Published by HvdK under Rants

I have learned to refrain from comments on the USA — the hard way. Blaming the US for anything substantial will inevitably result in outcries of US citizens who describe themselves as patriots. They will immediately point a finger at you and accuse you of “America bashing”. Now that is hilarious, I know, with the whole world being enslaved both territorially and economically by the US, while nobody ever speaks of “World bashing” on a public forum.

This week however I almost felt sorry for US citizens. First a lot of them lose their jobs, then they lose their homes and in the end their economy collapses under the weight of consumer and government spending and what does their president (elected twice) do? He comes up with a plan that could have been invented by one of the early economy strategists of the old USSR.

Money gone? No problem. We will just print more.

Because basically that is what it boils down to and you can do that in a virtual economy as long as you own enough clean shaven, nerdy looking economists who show off their optimism in the media in a vain attempt to reassure the people that they are not investing their money in a crapper.

Of course Obama and McCain applaud this free market intervention and Bush may get to finish his second term without too much market mayhem after all. The US tax payers who have lost jobs and housing will soon find new and worse paid jobs so that they will be able to dump their tax money in a bottomless pit that is mainly set up to protect the fattest cats of that same banking system that brought them on their knees in the first place. They are asked to pay twice for the house they lost to the bank. And as good working bees they will do that without too much moaning. Yes sir, thank you sir. As long as they can keep their pitiful jobs. I have said it before; Americans are great workers and lousy philosophers.

Since last week I am all for cultural exchanges between older Russian citizens and Americans. The older Russians still know how it is to suffer under government controlled markets.

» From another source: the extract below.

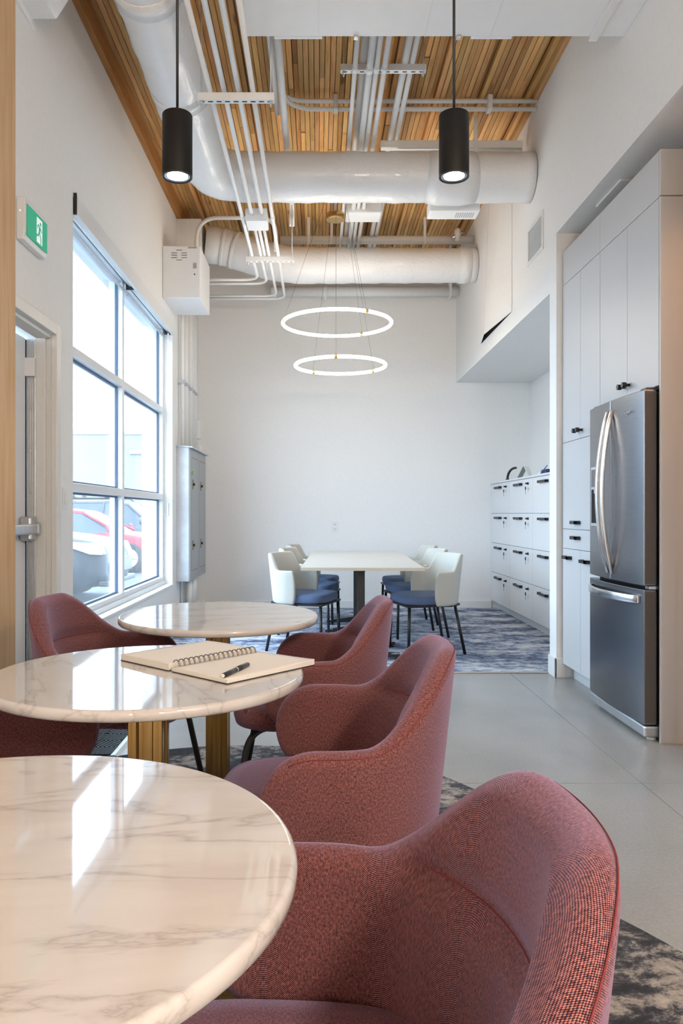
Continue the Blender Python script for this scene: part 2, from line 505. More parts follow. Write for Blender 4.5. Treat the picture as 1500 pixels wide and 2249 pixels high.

You will say I am cynical. This government bail-out of the banking system will prevent us from total market failure and long lasting economical depression. I hope you are right. My worry is not that an orchestrated virtual world economy will collapse sooner or later. Chances are it won’t, just because of its virtual nature but I see a danger lurking in the East. Those nice smiling Asians have been keeping the world money market afloat for some time now. That makes sense too, because you know what they say about Asians; they like to gamble. They have a tradition in gambling, they have become pros in risk management. Professional gamblers don’t blink an eye when they work the numbers until the right one pops up, but they usually know when it is time to leave the table too.

My guess is that the bottom of the market will fall out from under our asses one day, when we in the Western world are still sound asleep — at the opening of the trading markets in the East. After all, they have bailed us out of a large economical depression, not Mr. Bush and certainly not McCain or Obama. Why should the Asians leave the table while the game is still hot and the stakes are high? After all they depend on us, they want to sell goods to us. Well, history has taught these same Asians some very nasty lessons about us in the West. They might dump us for reasons that no economist can foresee. Maybe now we need historians and anthropologists to predict the market.

Or psychologists, maybe? Gamblers can become destructive quite suddenly for no apparent reason. Ask your local addiction specialist.

[update October 10th]
I thought it would take more time, but today in Tokio the market plunged to a four year low at the opening and Europe followed with a less spectacular but alarming drop.